Long short-term memory (LSTM) networks have demonstrated their excellent capability in processing long-length temporal dynamics and have proven to be effective in precipitation-runoff modeling. However, the current LSTM hydrological models lack the incorporation of multi-task learning and spatial information, which limits their ability to make full use of meteorological and hydrological data. To address this issue, this study proposes a spatiotemporal deep-learning (DL)-based hydrological model that couples the 2-Dimension convolutional neural network (CNN) and LSTM and introduces actual evaporation (Ea) as an additional training target. The proposed CNN-LSTM model is tested on three large mountainous basins on the Tibetan Plateau, and the results are compared to those obtained from the LSTM-only model. Additionally, a probe method is used to decipher the internal embedding layers of the proposed DL models. The results indicate that both LSTM and CNN-LSTM hydrological models perform well in simulating runoff (Q) and Ea, with Nash-Sutcliffe efficiency coefficients (NSEs) higher than 0.82 and 0.95, respectively. The higher NSEs suggest that introducing spatial information into LSTM-only models can improve the overall and peak model performance.
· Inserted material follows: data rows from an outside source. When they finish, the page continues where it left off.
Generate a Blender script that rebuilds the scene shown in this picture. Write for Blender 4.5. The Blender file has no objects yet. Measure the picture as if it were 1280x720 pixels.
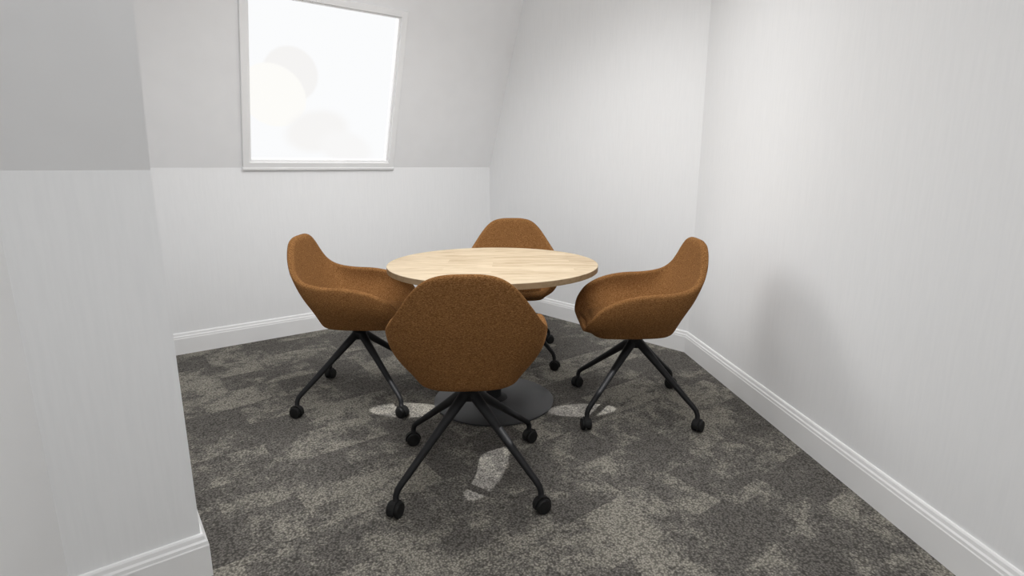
import bpy, bmesh, math, random
from mathutils import Vector, Matrix
S=bpy.context.scene
S.view_settings.view_transform='Standard'
S.view_settings.look='None'
F_PX=693.0; PITCH=12.4; CAM_H=1.225

# ---------------- materials ----------------
def newmat(name):
    m=bpy.data.materials.new(name); m.use_nodes=True
    nt=m.node_tree; b=nt.nodes['Principled BSDF']
    return m,nt,b
def N(nt,t,**k):
    n=nt.nodes.new(t)
    for a,v in k.items(): setattr(n,a,v)
    return n
def setin(n,**k):
    for a,v in k.items(): n.inputs[a.replace('_',' ')].default_value=v
def ramp(nt,fac,stops,interp='LINEAR'):
    r=N(nt,'ShaderNodeValToRGB'); r.color_ramp.interpolation=interp
    el=r.color_ramp.elements
    while len(el)<len(stops): el.new(0.5)
    for e,(p,c) in zip(el,stops):
        e.position=p; e.color=(c[0],c[1],c[2],1)
    nt.links.new(fac,r.inputs[0]); return r
def mapping(nt,src,scale=(1,1,1),rot=(0,0,0),loc=(0,0,0)):
    m=N(nt,'ShaderNodeMapping'); m.inputs['Scale'].default_value=scale
    m.inputs['Rotation'].default_value=rot; m.inputs['Location'].default_value=loc
    nt.links.new(src,m.inputs[0]); return m
def bump(nt,b,h,strength=.2,dist=.002):
    bp=N(nt,'ShaderNodeBump'); bp.inputs['Strength'].default_value=strength; bp.inputs['Distance'].default_value=dist
    nt.links.new(h,bp.inputs['Height']); nt.links.new(bp.outputs[0],b.inputs['Normal'])

def mat_wallpaper():
    m,nt,b=newmat('wallpaper_white')
    tc=N(nt,'ShaderNodeTexCoord')
    mp=mapping(nt,tc.outputs['UV'],(85,5,1))
    n=N(nt,'ShaderNodeTexNoise'); setin(n,Scale=1.0,Detail=3.0,Roughness=.6)
    nt.links.new(mp.outputs[0],n.inputs['Vector'])
    r=ramp(nt,n.outputs['Fac'],[(.36,(.848,.852,.857)),(.62,(.869,.872,.876))])
    nt.links.new(r.outputs[0],b.inputs['Base Color'])
    b.inputs['Roughness'].default_value=.8
    b.inputs['Specular IOR Level'].default_value=.2
    bump(nt,b,n.outputs['Fac'],.03,.002)
    return m
def mat_plain(name,c,rough=.5,spec=.5,metal=0):
    m,nt,b=newmat(name)
    tc=N(nt,'ShaderNodeTexCoord'); n=N(nt,'ShaderNodeTexNoise'); setin(n,Scale=8.0,Detail=1.0)
    nt.links.new(tc.outputs['Object'],n.inputs['Vector'])
    r=ramp(nt,n.outputs['Fac'],[(0.3,[v*.99 for v in c]),(.7,[min(1,v*1.01) for v in c])])
    nt.links.new(r.outputs[0],b.inputs['Base Color'])
    b.inputs['Roughness'].default_value=rough; b.inputs['Specular IOR Level'].default_value=spec
    b.inputs['Metallic'].default_value=metal
    return m
def mat_carpet():
    m,nt,b=newmat('carpet_tiles')
    tc=N(nt,'ShaderNodeTexCoord')
    mp=mapping(nt,tc.outputs['Object'],(1,1,1),(0,0,math.radians(-37.4)))
    br=N(nt,'ShaderNodeTexBrick'); br.offset=.5; br.squash=1
    setin(br,Color1=(0,0,0,1),Color2=(1,1,1,1),Mortar=(.5,.5,.5,1),Scale=1.0)
    br.inputs['Mortar Size'].default_value=0.0
    br.inputs['Brick Width'].default_value=.5; br.inputs['Row Height'].default_value=.25
    nt.links.new(mp.outputs[0],br.inputs['Vector'])
    sc=N(nt,'ShaderNodeVectorMath',operation='SCALE'); sc.inputs['Scale'].default_value=37.0
    nt.links.new(br.outputs['Color'],sc.inputs[0])
    ad=N(nt,'ShaderNodeVectorMath',operation='ADD')
    nt.links.new(mp.outputs[0],ad.inputs[0]); nt.links.new(sc.outputs[0],ad.inputs[1])
    n1=N(nt,'ShaderNodeTexNoise'); setin(n1,Scale=4.2,Detail=10.0,Roughness=.76,Distortion=.2)
    nt.links.new(ad.outputs[0],n1.inputs['Vector'])
    wv=N(nt,'ShaderNodeTexVoronoi'); setin(wv,Scale=140.0)
    nt.links.new(mp.outputs[0],wv.inputs['Vector'])
    n2=N(nt,'ShaderNodeTexNoise'); setin(n2,Scale=110.0,Detail=2.0)
    nt.links.new(mp.outputs[0],n2.inputs['Vector'])
    a=N(nt,'ShaderNodeMath',operation='MULTIPLY_ADD'); a.inputs[1].default_value=.26
    nt.links.new(n2.outputs['Fac'],a.inputs[0]); nt.links.new(n1.outputs['Fac'],a.inputs[2])
    a2=N(nt,'ShaderNodeMath',operation='MULTIPLY_ADD'); a2.inputs[1].default_value=.15
    nt.links.new(br.outputs['Color'],a2.inputs[0]); nt.links.new(a.outputs[0],a2.inputs[2])
    r=ramp(nt,a2.outputs[0],[(.665,(.138,.129,.117)),(.72,(.185,.174,.155)),(.77,(.295,.277,.238))])
    r2=ramp(nt,wv.outputs['Distance'],[(.1,(1.32,1.32,1.32)),(.75,(.42,.42,.42))])
    mx=N(nt,'ShaderNodeMix',data_type='RGBA',blend_type='MULTIPLY'); mx.inputs[0].default_value=1
    nt.links.new(r.outputs[0],mx.inputs[6]); nt.links.new(r2.outputs[0],mx.inputs[7])
    nt.links.new(mx.outputs[2],b.inputs['Base Color'])
    b.inputs['Roughness'].default_value=.95; b.inputs['Specular IOR Level'].default_value=.1
    bump(nt,b,wv.outputs['Distance'],.3,.003)
    return m
def mat_fabric():
    m,nt,b=newmat('rust_tweed_fabric')
    tc=N(nt,'ShaderNodeTexCoord')
    n=N(nt,'ShaderNodeTexNoise'); setin(n,Scale=400.0,Detail=2.0,Roughness=.7)
    nt.links.new(tc.outputs['Object'],n.inputs['Vector'])
    mp=mapping(nt,tc.outputs['Object'],(150,150,620))
    n3=N(nt,'ShaderNodeTexNoise'); setin(n3,Scale=1.0,Detail=1.0)
    nt.links.new(mp.outputs[0],n3.inputs['Vector'])
    a=N(nt,'ShaderNodeMath',operation='ADD'); nt.links.new(n.outputs['Fac'],a.inputs[0]); nt.links.new(n3.outputs['Fac'],a.inputs[1])
    h=N(nt,'ShaderNodeMath',operation='MULTIPLY'); h.inputs[1].default_value=.5; nt.links.new(a.outputs[0],h.inputs[0])
    r=ramp(nt,h.outputs[0],[(.36,(.105,.046,.017)),(.5,(.205,.095,.032)),(.64,(.36,.188,.078))])
    nt.links.new(r.outputs[0],b.inputs['Base Color'])
    b.inputs['Roughness'].default_value=1.0; b.inputs['Specular IOR Level'].default_value=.05
    bump(nt,b,h.outputs[0],.15,.001)
    return m
def mat_wood(name,cols,edge=False):
    m,nt,b=newmat(name)
    tc=N(nt,'ShaderNodeTexCoord')
    br=N(nt,'ShaderNodeTexBrick'); br.offset=.37
    setin(br,Color1=(0,0,0,1),Color2=(1,1,1,1),Mortar=(.5,.5,.5,1),Scale=1.0)
    br.inputs['Mortar Size'].default_value=0; br.inputs['Brick Width'].default_value=.62; br.inputs['Row Height'].default_value=.115
    nt.links.new(tc.outputs['Object'],br.inputs['Vector'])
    sc=N(nt,'ShaderNodeVectorMath',operation='SCALE'); sc.inputs['Scale'].default_value=11.0
    nt.links.new(br.outputs['Color'],sc.inputs[0])
    ad=N(nt,'ShaderNodeVectorMath',operation='ADD')
    nt.links.new(tc.outputs['Object'],ad.inputs[0]); nt.links.new(sc.outputs[0],ad.inputs[1])
    mp=mapping(nt,ad.outputs[0],(3.0,20,20))
    n=N(nt,'ShaderNodeTexNoise'); setin(n,Scale=1.5,Detail=7.0,Roughness=.65,Distortion=1.0)
    nt.links.new(mp.outputs[0],n.inputs['Vector'])
    a=N(nt,'ShaderNodeMath',operation='MULTIPLY_ADD'); a.inputs[1].default_value=.16
    nt.links.new(br.outputs['Color'],a.inputs[0]); nt.links.new(n.outputs['Fac'],a.inputs[2])
    r=ramp(nt,a.outputs[0],[(.40,cols[0]),(.56,cols[1]),(.72,cols[2])])
    nt.links.new(r.outputs[0],b.inputs['Base Color'])
    b.inputs['Roughness'].default_value=.5; b.inputs['Specular IOR Level'].default_value=.3
    bump(nt,b,n.outputs['Fac'],.08,.001)
    return m
WALL=mat_wallpaper(); PAINT=mat_plain('slope_paint',(.83,.83,.835),.85,.15)
TRIM=mat_plain('trim_gloss_white',(.87,.87,.87),.4,.35)
CEIL=mat_plain('ceiling_paint',(.87,.87,.87),.9,.1)
CARPET=mat_carpet(); FAB=mat_fabric()
BLK=mat_plain('black_powder_coat',(.009,.009,.010),.55,.25)
DISC=mat_plain('base_disc_graphite',(.040,.041,.043),.4,.45)
BLK2=mat_plain('black_plastic',(.008,.008,.008),.6,.25)
WOOD=mat_wood('oak_top',[(.37,.275,.17),(.50,.395,.265),(.58,.475,.335)])
EDGE=mat_wood('oak_edge',[(.22,.15,.08),(.29,.20,.11),(.34,.24,.14)])

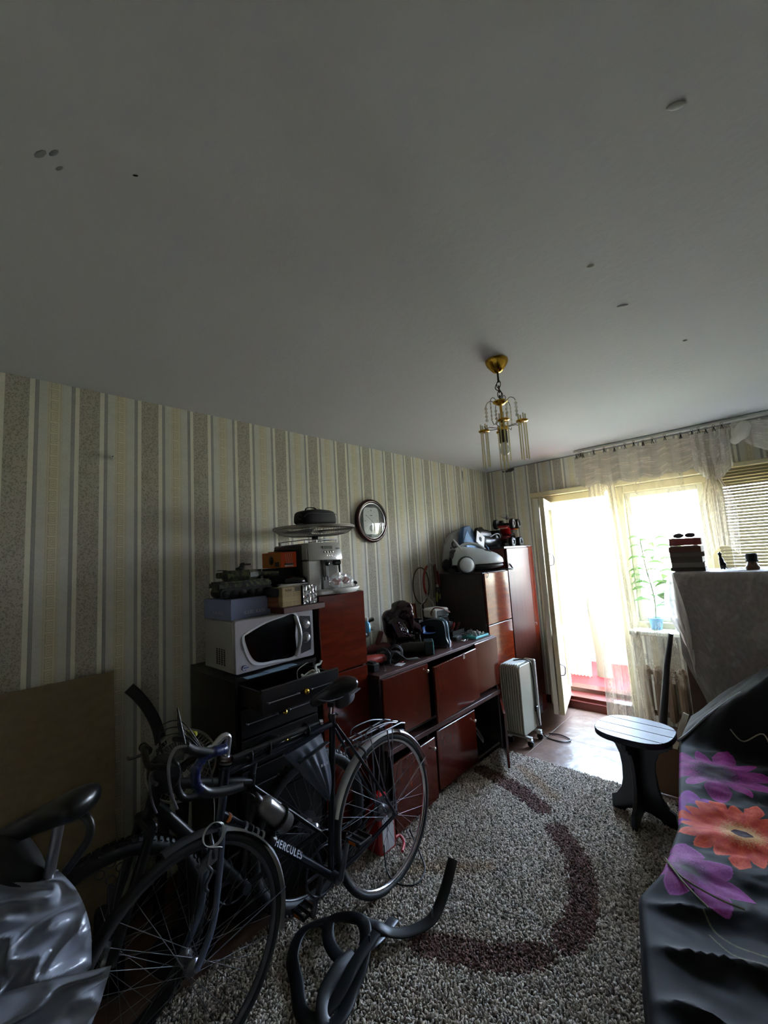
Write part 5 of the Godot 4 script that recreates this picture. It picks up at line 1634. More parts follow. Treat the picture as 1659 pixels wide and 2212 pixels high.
func statue():
	var t := thing("statue", "glossy dark purple statuette of a hooded seated old man with beads", "statue", Vector3(-2.12, 0.8935, -2.385), deg_to_rad(62))
	var P := []
	P.append([Vector3(-0.01, 0.04, -0.01), Vector3(-0.03, 0.17, -0.02), 0.105, 0.09])      # robe
	P.append([Vector3(-0.07, 0.05, 0.03), Vector3(0.09, 0.04, 0.06), 0.05, 0.045])          # knees
	P.append([Vector3(-0.075, 0.16, -0.02), Vector3(-0.085, 0.24, -0.03), 0.065, 0.06])     # sack on the back
	P.append([Vector3(-0.03, 0.24, -0.01), Vector3(-0.005, 0.295, 0.0), 0.062, 0.068])      # hood
	P.append([Vector3(0.03, 0.285, 0.025), Vector3(0.045, 0.255, 0.04), 0.042, 0.03])       # face
	P.append([Vector3(0.05, 0.28, 0.055), Vector3(0.055, 0.262, 0.065), 0.012, 0.014])      # nose
	P.append([Vector3(0.045, 0.24, 0.045), Vector3(0.06, 0.16, 0.06), 0.034, 0.014])        # beard
	P.append([Vector3(-0.07, 0.20, 0.03), Vector3(-0.05, 0.12, 0.085), 0.042, 0.03])        # near sleeve
	P.append([Vector3(-0.05, 0.12, 0.085), Vector3(0.03, 0.11, 0.10), 0.028, 0.02])
	P.append([Vector3(0.05, 0.20, -0.02), Vector3(0.12, 0.15, 0.02), 0.04, 0.03])           # far sleeve
	P.append([Vector3(0.12, 0.15, 0.02), Vector3(0.125, 0.13, 0.06), 0.026, 0.018])
	P.append([Vector3(-0.11, 0.02, 0.0), Vector3(0.12, 0.02, 0.02), 0.03, 0.03])            # hem
	P.append([Vector3(-0.05, 0.33, -0.01), Vector3(0.02, 0.335, 0.01), 0.02, 0.026])
	for k in 7:
		var a := -1.2 + 0.42 * k
		P.append([Vector3(0.03 + 0.055 * sin(a) * 0.5, 0.285 + 0.05 * cos(a), 0.04), Vector3(0.035 + 0.06 * sin(a) * 0.5, 0.285 + 0.054 * cos(a), 0.05), 0.012, 0.01])  # curls round the face
	for k in 5:
		P.append([Vector3(-0.10 + 0.05 * k, 0.03, 0.085), Vector3(-0.08 + 0.045 * k, 0.11, 0.075), 0.014, 0.01])  # folds
	var st := S()
	blobs(st, P, 0.0075, 0.018)
	obj("figure", st, mat("statue_gloss", Color(0.13, 0.045, 0.075), 0.16), t)
	for k in 15:
		var u := k / 14.0
		st = S()
		ell(st, Vector3(lerpf(-0.055, 0.06, u), 0.215 - 0.11 * sin(PI * u * 0.6) , 0.075 + 0.045 * sin(PI * u)), Vector3(0.0085, 0.0085, 0.0085), Basis.IDENTITY, 8, 6)
		obj("bead", st, mat("bead_dark", Color(0.28, 0.22, 0.25), 0.12, 0.6), t)
	var r := RandomNumberGenerator.new()
	r.seed = 9
	for k in 8:
		st = S()
		ell(st, Vector3(0.055 + r.randf_range(-0.02, 0.02), 0.11 + r.randf_range(-0.03, 0.03), 0.09 + r.randf_range(-0.01, 0.02)), Vector3(0.011, 0.008, 0.010), Basis(Vector3.UP, r.randf() * 3.0), 8, 6)
		obj("pendant", st, M.bead_dark, t)

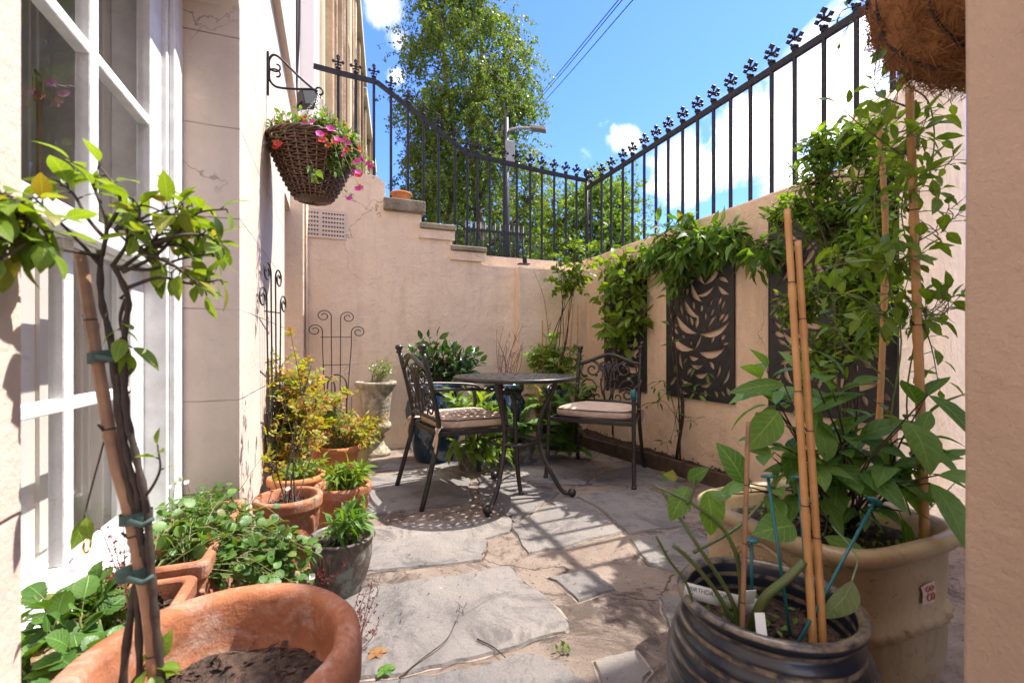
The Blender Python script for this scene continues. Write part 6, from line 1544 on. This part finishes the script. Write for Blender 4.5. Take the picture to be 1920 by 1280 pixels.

Moreover, multi-task simulation with LSTM-only models shows better accuracy in the estimation of Q volume and performance, with NSEs increasing by approximately 0.02. The probe method also reveals that CNN can capture the basin-averaged meteorological values in CNN-LSTM models, while LSTM Q (Ea) models contain the information about the known Ea (Q) process. Overall, this study demonstrates the value of spatial information and multi-task learning in LSTM hydrological modeling and provides a perspective for interpreting the internal embedding layers of DL models.